** Start Data excerpt **

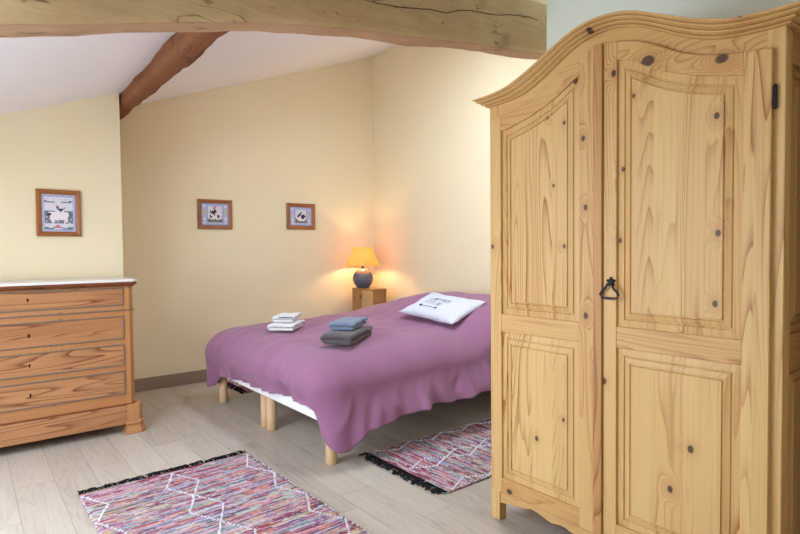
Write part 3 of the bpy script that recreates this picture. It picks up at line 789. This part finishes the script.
def sheep(): return [
 '..........................', '.b.b.bbb.b.bb.b.bb.b.bbb..', '..                      ..', '..  .    .   .    .  .  ..', '..      .         .     ..', '..gg                 ggg..', '..gggggggg     gggggggg ..', '..                      ..',
 '..                      ..', '..         r            ..', '..         rk           ..', '..         kk    k      ..', '..          kkkkk       ..', '..           kkk        ..', '..gggggggg    k  ggggggg..', '..gggwwwwwwwwwwwwwwwgggg..',
 '..ggkkkwwwwwwwwwwwwwwkgg..', '..ggkkkwwwwwwwwwwwwwwkgg..', '..gggkwwwwwwwwwwwwwwwkgg..', '..gwggwwwwwwwwwwwwwwgggg..', '..ggggwwwwwwwwwwwwwwgggg..', '..ggggwwwwwwwwwwwwwwggwg..', '..gggggww g ggggg wwgggg..', '..gwgggww ggwgggg wwgggg..', '..ggggggwggggggggwgggwgg..', '..                      ..', '..   .     rr        .  ..', '..        rrrr          ..', '..ggg   ggrrrrgg    gggg..', '..ggggggg       gggggggg..', '.bb.b.bb..b.bb.bb.b.bbb...', '..........................']
def cow(): return [
 'bbbbbbbbbbbbbbbbbbbbbbbbbb', 'b........................b', 'b.ww.b..............b.ww.b', 'b.ww.b      rr      b.ww.b', 'b....b     kro      b....b', 'b....b      kw      b....b', 'b.yy.b      kk      b.yy.b', 'b.yy.b  k kkkk      b.yy.b',
 'b.yy.b  kkkkkkrw    b.yy.b', 'b.yy.b   kkkkw ww   b.yy.b', 'b.yy.b  wwwkkwwwww  b.yy.b', 'b....b wkwwwrwwkkww b....b', 'b....b wkkwwwwwkkwk b....b', 'b....b  kkwwwwwkkww b....b', 'b.ww.b   wwwwwwww   b.ww.b', 'b.ww.bmmmwmwmmwmwmmmb.ww.b', 'b....bmmmmmmmmmmmmmmb....b', 'b....bmmmmmmmmmmmmmmb....b', 'b.ww................b.ww.b', 'b........................b', 'bbbbbbbbbbbbbbbbbbbbbbbbbb']
def bunny(): return [
 'bbbbbbbbbbbbbbbbbbbbbbbb', 'b......................b', 'b.w..b............b..w.b', 'b.w..b            b..w.b', 'b....b            b....b', 'b.b..b      k     b..b.b', 'b.b..b     kk     b..b.b', 'b.oo.b    kk      b.oo.b',
 'b.oo.b   kkk kkk  b.oo.b', 'b.oo.b  kkkwkkkkk b.oo.b', 'b....b  kkwwkkkkk b....b', 'b....b  wwwwkkkkw b....b', 'b....bm wwwwwkkww b....b', 'b.ww.bmm wwwwwwwwmb.ww.b', 'b.ww.bmmmwwwwwwwmmb.ww.b', 'b....bmmmmmmmmmmmmb....b', 'b....bmmmmmmmmmmmmb....b', 'b.ww..............b.ww.b', 'b......................b', 'bbbbbbbbbbbbbbbbbbbbbbbb']
picture(.570, 1.602, .285, .345, 4.8, .036, 'framed sheep and hen embroidery on the wall above the chest of drawers', sheep)
picture(2.016, 1.685, .352, .296, YB, .037, 'framed cow and hen embroidery, left of the two on the back wall', cow)
picture(2.988, 1.694, .353, .288, YB, .04, 'framed black and white rabbit embroidery nearest the lamp', bunny)

# ------------------------------------------------------------------ rag rugs
def rug(loc, rz, W_, L_, label, m):
    """W_ across, L_ along local -y; the fringed end is at local y=0"""
    o = empty('rag_rug', loc, label, 'rug', 'striped rag rugs', rz)
    bm = bmesh.new(); nx_, ny_ = 40, 60; T = .011; g = []
    for s in (1, 0):
        gg = []
        for j in range(ny_+1):
            row = []
            for i in range(nx_+1):
                u, v = i/nx_, j/ny_; xx = lerp(-W_/2, W_/2, u); yy = -L_*v
                ed = (2*u-1); xx += ed*.006*mn.noise(Vector((v*L_*22, ed, 0))); zz = (T+.003*mn.noise(Vector((xx*7, yy*7, 2)))) if s else .001
                row.append(bm.verts.new((xx, yy, zz)))
            gg.append(row)
        g.append(gg)
    for gg in g:
        for j in range(ny_):
            for i in range(nx_): bm.faces.new((gg[j][i], gg[j][i+1], gg[j+1][i+1], gg[j+1][i]))
    a, b = g
    for j in range(ny_):
        for i in (0, nx_): bm.faces.new((a[j][i], a[j+1][i], b[j+1][i], b[j][i]))
    for i in range(nx_):
        for j in (0, ny_): bm.faces.new((a[j][i], a[j][i+1], b[j][i+1], b[j][i]))
    mesh('rug_weave', bm, m, o, smooth=True)
    # raised white knots: three chains of diamonds (halves at the edges) and both long edges
    bm = bmesh.new(); rr = random.Random(int(W_*1000)); Pd = .366*W_/.94; am = .086*W_/.94
    def nub(x, y, r, rot=0):
        M_ = Matrix.Translation((x, y, T+.001)) @ Matrix.Rotation(rot, 4, 'Z') @ Matrix.Diagonal((1.15, .85, .7, 1))
        bmesh.ops.create_icosphere(bm, subdivisions=1, radius=r, matrix=M_)
    yv = .045
    while yv < L_:
        t = ((yv-.05)/Pd) % 1; tri = 1-abs(2*t-1)
        for c_, sg in ((-W_/2+.012, (1,)), (0, (1, -1)), (W_/2-.008, (-1,))):
            for s in sg: nub(c_+s*am*tri+rr.uniform(-.003, .003), -yv, .0082*rr.uniform(.75, 1.15), rr.uniform(-.5, .5))
        for s in (-1, 1):
            if rr.random() < .55: nub(s*(W_/2-.003), -yv, .006, rr.uniform(-.5, .5))
        yv += .0185
    k = mesh('white_knots', bm, nubM, o, smooth=True); k['kind'] = 'stuff'
    bm = bmesh.new(); xv = -W_/2+.004
    while xv < W_/2:
        a = rr.uniform(-.9, .9); ln = rr.uniform(.045, .075)
        for q in range(3):
            a2 = a+rr.uniform(-.35, .35)
            tube(bm, [(xv+q*.003, -.004, .009), (xv+q*.003+math.sin(a2)*ln*.4, ln*.4, .013+rr.random()*.006), (xv+q*.003+math.sin(a2)*ln, ln*math.cos(a2*.7), .004)], .003, 5)
        xv += rr.uniform(.011, .02)
    k = mesh('fringe', bm, fringeM, o, smooth=True); k['kind'] = 'stuff'; k['label'] = 'black yarn fringe'
    return o
rug((.924, 3.362, 0), R(1.2), .945, 1.75, 'colourful striped rag rug lying in front of the chest of drawers', rugMy)
rug((1.995, 2.487, 0), R(90), .735, 1.45, 'colourful striped rag rug partly hidden behind the wardrobe foot', rugMy)
rug((2.03, 5.14, 0), R(90), .60, 1.45, 'rag rug of which only black fringe shows beyond the bed', rugMy)

# ------------------------------------------------------------------ light
def area(name, loc, rot, sx, sy, e, c, spread=180):
    l = bpy.data.lights.new(name, 'AREA'); l.shape = 'RECTANGLE'; l.size, l.size_y = sx, sy; l.energy = e; l.color = c; l.spread = R(spread)
    o = link(bpy.data.objects.new(name, l)); o.location = loc; o.rotation_euler = rot; return o
day = (.76, .88, 1.0)
area('window_daylight', (XL-.12, 2.5, 1.07), (R(90), 0, R(-90)), 2.0, 1.1, 56, day)
area('window_daylight', (XL-.12, -.35, 1.02), (R(90), 0, R(-90)), 1.1, .95, 9, day)
for (a, b, c, d), e in zip(SKY, (46, 46)):
    area('unseen_roof_light', ((a+b)/2, (c+d)/2, cz((a+b)/2)+.16), (0, -sl, 0), b-a, d-c, e, day)  # the light over the bed is an added fill
w = bpy.data.worlds.new('sky'); bpy.context.scene.world = w; w.use_nodes = True; nt = w.node_tree
sk = nt.nodes.new('ShaderNodeTexSky'); sk.sky_type = 'NISHITA'; sk.sun_disc = False; sk.sun_elevation = R(45); sk.sun_rotation = R(90)
nt.links.new(sk.outputs[0], nt.nodes['Background'].inputs[0]); nt.nodes['Background'].inputs[1].default_value = .25

# ------------------------------------------------------------------ camera
cam = bpy.data.cameras.new('camera'); cam.sensor_width = 36; cam.lens = 36*550.65/800; cam.clip_start = .05
co = link(bpy.data.objects.new('camera', cam)); co.location = (0, 0, 1.3)
ya, pi2, ro = R(38.4623), R(-1.69986), R(-.52419)
f = Vector((math.sin(ya)*math.cos(pi2), math.cos(ya)*math.cos(pi2), math.sin(pi2))); r = Vector((math.cos(ya), -math.sin(ya), 0)); u = r.cross(f)
r2 = r*math.cos(ro)+u*math.sin(ro); u2 = u*math.cos(ro)-r*math.sin(ro)
co.rotation_euler = Matrix((r2, u2, -f)).transposed().to_euler()
sc = bpy.context.scene; sc.camera = co
sc.view_settings.view_transform = 'Standard'; sc.view_settings.look = 'None'; sc.view_settings.exposure = 0.75; sc.view_settings.gamma = 1
sc.cycles.max_bounces = 10; sc.cycles.diffuse_bounces = 7; sc.cycles.sample_clamp_indirect = 6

** End Data excerpt **

Aim of the task: Search the lines for the string "picture" and copy every line that has it.

Solution to this exercise:
Write part 3 of the bpy script that recreates this picture. It picks up at line 789. This part finishes the script.
picture(.570, 1.602, .285, .345, 4.8, .036, 'framed sheep and hen embroidery on the wall above the chest of drawers', sheep)
picture(2.016, 1.685, .352, .296, YB, .037, 'framed cow and hen embroidery, left of the two on the back wall', cow)
picture(2.988, 1.694, .353, .288, YB, .04, 'framed black and white rabbit embroidery nearest the lamp', bunny)